Employment and Jobs

An Update on the California Future of Work Commission

December 11, 2019  • Natalie Foster & Libby Reder

On International Workers’ Day 2019, California Governor Gavin Newsom signed an executive order to create a new Future of Work Commission chartered with the responsibility to develop a new social compact for California workers. Commission members bring experience and perspective from across sectors, including technology, labor, business, education, venture capital, and others. The Commission has met three times, with a focus on The Present and Future State of Work in California (1st convening), Technological Change and the Future of Work (2nd Convening), with experts providing valuable testimony. 

At the 3rd convening on Education, Skills and Job Quality, Aspen Institute Future of Work Initiative Fellow Natalie Foster facilitated a conversation amongst the commissioners focused on solutions that can meet the challenges discussed at the other convenings. The discussion was anchored by the survey of 22 proposals to respond to technological change laid out in our program’s paper, Automation and a Changing Economy: Policies for Shared Prosperity. During our time there, a few things stood out about the California Future of Work Commission.

First, conversations about the future of work often begin with an assumption that the effects of technological change are inevitable—a storm marching inexorably toward us—and our best approach is to construct an umbrella of programs and policy solutions to help workers and the economy weather the inclement conditions. However, the California Future of Work Commission operates instead from the point of view that any change is a choice, that trend lines can be bent, and that if we make the right choices about how and where new technologies are adopted, we can improve the lives of those working today and drive positive outcomes in the future. Technology is not destiny; the impact of innovation on workers is mediated by choices and how we respond to these challenges.

Second, the Commission has challenged some long-held beliefs, both in service of progress and in the spirit of the Commission’s once-in-a-generation mandate. This session was no exception. For example, the convening posed the question: What is a college degree worth—and for whom? William Emmons from the Federal Reserve of St. Louis shared research on returns to a four-year college degree for income and wealth across cohorts and racial groups. Their work has revealed that, on average, a college degree boosts a family’s income and wealth, but those benefits are unequal across race. Specifically, there are large gains for white families, but only small gains for  black and hispanic families. As a result, he provocatively described higher education as “an engine of inequality.” 

Anmol Chaddha, Research Director of the Equitable Futures Lab at the Institute for the Future, also shared new research on workers’ perceptions of job quality: the first ever Great Jobs Survey, a joint effort of the Omidyar Network, Gallup, Lumina Foundation, and the Bill & Melinda Gates Foundation. This study enabled workers to rate the quality of their jobs on ten different indicators; results showed that only 40 percent of workers report they are in good jobs. This is an example of the Commission’s focus on not just the quantity of jobs in the economy, but the quality of those jobs. The prevalence of low-quality jobs begins to explain why our leading economic indicators show a booming economy characterized by economic growth and low unemployment, while working families often struggle to make ends meet. 

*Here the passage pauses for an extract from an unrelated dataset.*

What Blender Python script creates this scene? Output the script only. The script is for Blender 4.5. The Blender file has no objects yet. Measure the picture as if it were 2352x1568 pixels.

The Commission is scheduled to hold its next meeting on Thursday, December 12 to consider Low-Wage Work and Economic Equity, and plans four additional convenings early in 2020. Building on the work done in other states’ Future of Work Commissions, and informed by the thoughtful work of Commission members, the California Future of Work Commission holds the potential to align critical stakeholders across the state on the urgent need to improve outcomes for workers in California now and in the future. In this way, California can serve as a model for other states that want to prepare their workforce and employers for a changing economy.